Cinquième roman de James Gressier en trente ans, Le retour du chasseur met en parallèle deux époques – autant dire deux mondes : notre présent, censément civilisé et pacifié, et un lointain et barbare passé, au déclin de l’empire gallo-romain. Le premier voit vivre Gilbert Malétrain, jeune professeur d’histoire travaillant à l’écriture d’un roman historique se déroulant, bien sûr, à l’âge du second. Alors que Malétrain s’éprend d’une de ses élèves, la turbulente et volage Frédérique, on suit l’ascension, quelques siècles plus tôt au même endroit, de Frédégonde, putain ambitieuse que se disputent les fils de Clovis.
C’est l’heure du passage à l’an 2000 : la fête, en quelques pages, va dégénérer en une gigantesque émeute, puis en guerre civile et enfin en un chaos indescriptible – une sorte d’Apocalypse ? – entretenu par des bandes de motards sanguinaires à la botte de quelque gourou illuminé…
L’histoire, facétieuse, défait hardiment ce qu’elle a mis des siècles à construire, et, en quelques semaines de désordre, ramène nos contemporains et leur paix artificielle (on notera l’audace de l’auteur : publier un roman d’anticipation dont l’avance se réduit à moins d’un an…) aux peurs, aux fantasmes et aux angoisses du peuple de Frédégonde.
Texte fort et fascinant, suggestif plus que descriptif, Le Retour du chasseur est écrit d’une plume précieuse qui confère une beauté rare aux paragraphes historiques ; la langue subtile de Gressier nécessite une attention soutenue.
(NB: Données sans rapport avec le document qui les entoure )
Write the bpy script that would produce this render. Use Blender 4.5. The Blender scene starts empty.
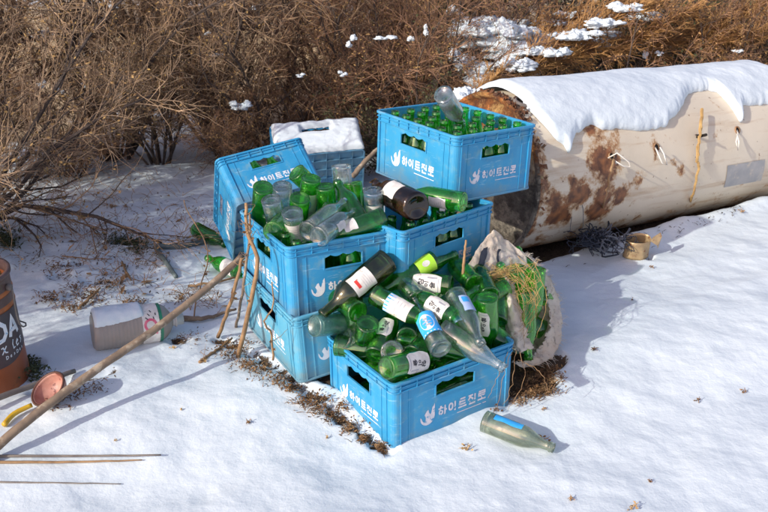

Sans posséder l’aspect oppressant et hyper-réaliste de certains romans du même genre, Le retour du chasseur est néanmoins un tableau saisissant d’un univers et d’un ordre en déchirement, en même temps qu’il esquisse de façon malicieuse et cynique le chemin circulaire d’une Histoire des hommes vouée à la barbarie et qui ne fait que se répéter.